| October 12, 2006 | |
MUMBAI: Mukesh Ambani’s Reliance Group and its joint venture partner, Maker Group, have sold 20% stake in a prime real estate development at Bandra-Kurla Complex to private fund Xander Real Estate Partners.
Insiders estimate that Xander, founded and managed by Siddharth Yog, may have paid around Rs 600 crore to pick up 10% each from Reliance and Maker.
Yog was unreachable for comment but a source confirmed that the deal had been done. With Xander paying about Rs 20,000 per sq ft, the deal values the project at Rs 3,000 crore. Experts say that the price is lower than that prevailing in the area.
“The current rate in BKC for an A grade commercial tower is upwards of Rs 25,000 per sq ft and for a retail mall, it will be much higher. The location of the project also commands a premium due to easy accessibility,” said a real estate fund manager.
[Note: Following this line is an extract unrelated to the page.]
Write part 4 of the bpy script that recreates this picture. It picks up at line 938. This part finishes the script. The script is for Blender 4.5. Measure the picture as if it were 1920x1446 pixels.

Apart from Xander, it is believed that the Maker Group is also selling about 80,000 sq ft of space to a few investors who have partnered the group in several of its earlier projects.
The 20-acre property on the edge of the Bandra-Kurla business district was a drive-in cinema when Reliance teamed up with the Maker Group last year to build a complex which included a service apartment, shopping mall and others.
The state government land was leased out to Maker, who ran the cinema for over two decades. The site, which is estimated to cost about Rs 1,500 crore to develop, may also house Mukesh Ambani’s first city retail store and some of Reliance’s offices.
The land, which has a total developmental potential of over 15 lakh sq ft, was valued at Rs 7,500 a sq ft when the deal was inked.